The first Blaauwklippen Chardonnay since 1993 launched in 2023!

This elegant wine showcases some rich citrus and orange blossom tones with hints of yellow peach and Crème Brûlée. Its creamy, buttery palate combines well with Thai curries, seafood and Spring weather.

Shop this fresh, well-balanced beauty on our online store and get it delivered to your door anywhere in South Africa.

2023

New Offerings

Our new Tasting House offers seasonal wine pairings, perfectly harmonized by Blaauwklippen’s winemaker, Narina Cloete together with the new chefs from Cucina di Giovanni.

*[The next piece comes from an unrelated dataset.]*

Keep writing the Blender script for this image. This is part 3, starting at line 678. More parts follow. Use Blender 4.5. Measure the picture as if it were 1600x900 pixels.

Immerse yourself in the captivating world of art at our IS Art Gallery, nestled within our exquisite Tasting House.

The newly renovated restaurant offers Italian-inspired cuisine by Chef Cucina di Giovanni.

2024

 Flames of Desolation

On 7 April, Stellenbosch’s oldest wine farm, dating back to 1682, was struck by a devastating fire due to gale force winds, which brought destruction and significant damage to our historic Jonkershuis, built in 1720, the Manor House, built in 1760 & finished in 1789, the Millhouse across the river, as well as the Cathedral built in 2018, a popular wedding venue.

The burden of devastation is lightened by the gratitude that no lives were lost during this unimaginable event.

For now, the accommodation section of the estate will be closed to the public, but the good news is that the rest of the facilities were left unscathed. The Tasting House, De Blaauwe Kitchen, Bike park and all other activities have reopened to the public on Wednesday, 10 April and we look forward to welcoming guests back to the Estate.